There are few people who could get hired in a management position for an NHL team and set off waves of anticipation and excitement, and the Pittsburgh Penguins just hired one of the biggest names in that group. Their new President of Hockey Operations is Kyle Dubas, the (relatively) young and promising analytics guru who was most recently let go of by the Toronto Maple Leafs after five seasons as their general manager. His departure from Toronto was naturally laden with drama, after the Leafs were finally able to escape the first round of the playoffs for the first time since 2004 but still failed to get to get into the Conference Finals. (To be fair, their defeat came at the hands of a Florida Panthers team which is playing for the Stanley Cup Finals, so it may have been jumping the gun a bit to move on from Dubas.) But, like with Phil Kessel and his trade from the Maple Leafs to the Penguins in 2015, Toronto’s loss stands to become Pittsburgh’s gain.
Dubas’ hiring likely marks the true start of the transition from the Crosby/Malkin/Letang era to the next one. It is probably disconcerting to know that three of the Penguins’ four oldest players are their best ones (the oldest, Jeff Carter, being one of their worst), and although the salaries of the latter two are decidedly team friendly (part of Ron Hextall’s reported hardball to try and dissuade Evgeni Malkin and Kris Letang from staying in Pittsburgh), the team is also pushing it age-wise. Letang turned 35 in April, Malkin turns 37 on July 31, then a week later Sidney Crosby turns 36. Their next-most productive player after Crosby and Malkin is Jake Guentzel, whose contract ends after this coming season when he turns 29. Then, after Rickard Rakell (who just turned 29 in May) it’s Jason Zucker (31 years old and a free agent) and Bryan Rust at 30 years old. Long story short, the most productive Penguins are mostly guys heading towards the end of their primes; it is fortunate that both Crosby and Malkin were still point-per-game players this past season, but the other shoe will invariably drop sometime soon.
Pittsburgh had the oldest team on average in the NHL this past season, one-tenth of a year older than the next team (Washington) and more than a full year older than the team after that (Tampa Bay). Perhaps more relevantly the Penguins were two-plus years older than the Stanley Cup Finalists, Florida and Vegas. It’s not that old teams are necessarily dead in the water when it comes to competing for the Cup, but the wear and tear that comes with playing an 82 game regular season followed the typically more challenging postseason can hamper teams that rely on their aging players for their production. And then you have the natural fact that aging players decline in ability and production, sometimes precipitously, and when you stack those problems up against younger teams that figure to be improving year-over-year, an older team typically won’t succeed where a younger team will.
Part of the problem is that the Penguins’ last two general managers, Jim Rutherford and Ron Hextall, were not heavily focused on making the team younger.
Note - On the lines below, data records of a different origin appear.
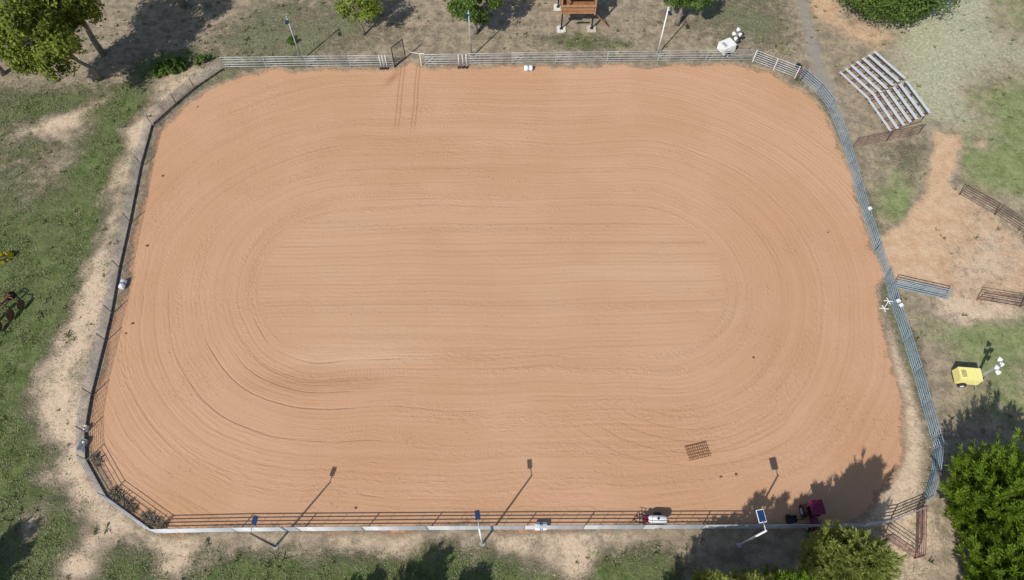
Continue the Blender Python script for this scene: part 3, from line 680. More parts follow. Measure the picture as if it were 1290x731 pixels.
# ------------------------------------------------------------ bleachers
def bleacher(label, L1, L2, gap):
    """L1, L2: left and right ends of the seven planks as surveyed"""
    z = [.42 + .19 * i for i in range(7)]
    A = [g(p[0], p[1], z[i]) for i, p in enumerate(L1)]; B = [g(p[0], p[1], z[i]) for i, p in enumerate(L2)]
    o = Vector((A[0].x, A[0].y, 0)); t = thing('bleacher', label, 'bleacher', o, 0, 'aluminium bleachers')
    # even the rows out: one direction, one pitch
    d = sum(((b - a) for a, b in zip(A, B)), Vector()); d.z = 0; L = d.length / 7; d.normalize()
    nrm = Vector((-d.y, d.x, 0)); mA = A[0]; run = ((A[6] - A[0]).dot(nrm)) / 6; sh = ((A[6] - A[0]).dot(d)) / 6
    for i in range(7):
        a = mA + nrm * run * i + d * sh * i; a.z = z[i]; a -= o; w = .25 if i in (0, 6) else .31
        MB().beam(a, a + d * L, w, .045).build('plank', MT['alu'], t)
        for e in (0, 1): 
            q = a + d * L * e; MB().beam(q - nrm * w * .5 - d * (.006 - .012 * e), q + nrm * w * .5 - d * (.006 - .012 * e), .012, .06).build('end_cap', MT['galv'], t)
    for k in range(4):
        u = .06 + .293 * k; p0 = mA - o + d * L * u; q0 = p0 + nrm * run * 6 + d * sh * 6
        lo = p0 + Vector((0, 0, z[0] - .07 - p0.z)); hi = q0 + Vector((0, 0, z[6] - .07 - q0.z))
        lo.z, hi.z = z[0] - .06, z[6] - .06
        fr = MB().beam(lo - nrm * .12, hi + nrm * .12, .07, .07).build('stringer', MT['frame'], t)
        for e in (0, 2, 4, 6):
            p = lo.lerp(hi, e / 6); MB().beam((p.x, p.y, 0.03), (p.x, p.y, p.z - .02), .05, .05).build('strut', MT['frame'], fr)
        MB().beam((lo.x, lo.y, .04), (hi.x, hi.y, .04), .06, .06).build('sill', MT['frame'], fr)
    for (e0, e1) in ((0, 1), (1, 2), (2, 3)):
        pa = mA - o + d * L * (.06 + .293 * e0) + (nrm * run + d * sh) * 5.6; pb = mA - o + d * L * (.06 + .293 * e1) + (nrm * run + d * sh) * 5.6
        MB().tube([(pa.x, pa.y, .15), (pb.x, pb.y, z[6] - .2)], .022, 6).build('brace', MT['frame'], t)
def zz(l): return [(1050 + x / 5.623, 55 + y / 5.623) for x, y in l]
bleacher('aluminium plank bleacher on red brown frame, upper left of the two', zz([(45, 200), (90, 170), (125, 145), (165, 120), (205, 95), (255, 75), (290, 55)]), zz([(245, 385), (300, 365), (340, 340), (385, 315), (420, 285), (470, 272), (505, 245)]), 0)
bleacher('aluminium plank bleacher on red brown frame, next to the brown corral panels', zz([(250, 395), (300, 370), (345, 355), (390, 335), (430, 310), (480, 285), (515, 265)]), zz([(410, 620), (460, 605), (510, 590), (550, 555), (600, 535), (650, 520), (680, 490)]), 0)

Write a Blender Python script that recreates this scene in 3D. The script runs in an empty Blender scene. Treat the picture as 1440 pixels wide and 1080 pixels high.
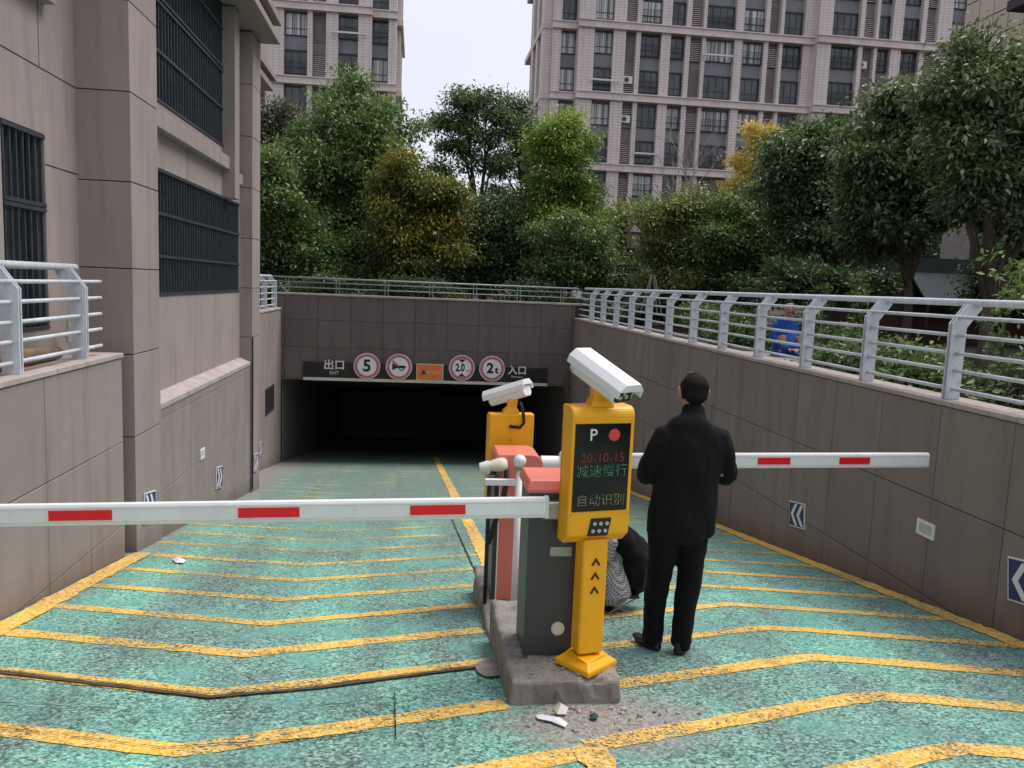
import bpy, bmesh, math, random
import numpy as np
from mathutils import Vector, Matrix, noise as mnoise
from math import sin, cos, radians as R_, pi, hypot, atan2

C = bpy.context.scene
COL = C.collection
random.seed(7)
# ------------------------------------------------------------------ camera
CAM = np.array([0, 0, 1.5]); FPX = 1130.0
YAW, PIT, ROL = 0.121699, 0.120617, -0.041036
_f = np.array([sin(YAW)*cos(PIT), cos(YAW)*cos(PIT), -sin(PIT)])
_r0 = np.array([cos(YAW), -sin(YAW), 0.]); _u0 = np.cross(_r0, _f)
_r = _r0*cos(ROL) - _u0*sin(ROL); _u = np.cross(_r, _f)
cd = bpy.data.cameras.new('camera'); cam = bpy.data.objects.new('camera', cd); COL.objects.link(cam)
cam.matrix_world = Matrix(((_r[0], _u[0], -_f[0], 0), (_r[1], _u[1], -_f[1], 0), (_r[2], _u[2], -_f[2], 1.5), (0, 0, 0, 1)))
cd.sensor_width = 36; cd.lens = 36*FPX/1440; cd.clip_end = 900; cd.clip_start = .05
C.camera = cam
# survey helpers: a sight line of the photograph cut with a real plane of the site
def ray(px, py): return _f + _r*(px-720)/FPX - _u*(py-540)/FPX
def on(px, py, ax, val):
    d = ray(px, py); t = (val-CAM[ax])/d[ax]; return CAM+t*d
SL = .155
def zr(y): return -SL*y            # ramp height
# ------------------------------------------------------------------ world, sun
w = bpy.data.worlds.new('World'); C.world = w; w.use_nodes = True
nt = w.node_tree; nt.nodes.clear()
o_ = nt.nodes.new('ShaderNodeOutputWorld'); bg = nt.nodes.new('ShaderNodeBackground')
sky = nt.nodes.new('ShaderNodeTexSky'); sky.sky_type = 'NISHITA'; sky.sun_disc = False
SUN_EL, SUN_AZ = R_(62), R_(70)
sky.sun_elevation = SUN_EL; sky.sun_rotation = SUN_AZ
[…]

To his credit, Rutherford was able to raise some talented players from the draft picks he made in later rounds (most notably Guentzel and Rust), but he was constantly dealing first round picks in trades that ended up do the team more of a disservice than they should have, particularly after Pittsburgh’s back-to-back Cups in 2016 and 2017. Eventually Rutherford let the Wilkes-Barre/Scranton Penguins languish, something his predecessor did nothing to fix. As for Hextall, if the reports are to be believed, he was more interested in a rebuild rather than a retool, but that direction was supposedly at odds with the veterans, the head coach, and the rest of the front office, thus he wasn’t able to successfully blow up the team and instead put it on course for mediocrity. Both GMs have left the franchise in a tough spot, between the aging core, the uncertain goaltending situation, the perennially shallow depth, the very weak prospect pool, and the salary cap situation which could be worse but is still not great. In Dubas’ press conference yesterday, he acknowledged that the team will start preparing for the future beyond that of the core trio.
Kyle Dubas has his work cut out for him. The Penguins’ current situation is pretty much the opposite of what Toronto’s was in 2018 when their best players were mostly their youngest ones, they had a definite #1 goaltender, their depth was okay but their prospect pool was looking very positive, and their cap situation was fine. Dubas will be tasked with turning Pittsburgh around and finding a way to get them into the serious Stanley Cup discussion before the core three retire, which may start as soon as 2026 when Evgeni Malkin’s contract ends. Near term that includes sorting out primarily the goaltending situation with Tristan Jarry becoming a free agent on July 1, but also rebuilding the bottom six forwards into something that will be productive more regularly than it has been. He would also do well to fix what’s going on with the Baby Pens, as it is considerably cheaper to improve your team with home-grown prospects than it is to buy them or trade for them. The rest – the aging core and the salary cap – are the things to work around. The good news is that Dubas’ background in analytics should allow him to make savvier moves than Rutherford or Hextall would ever have done.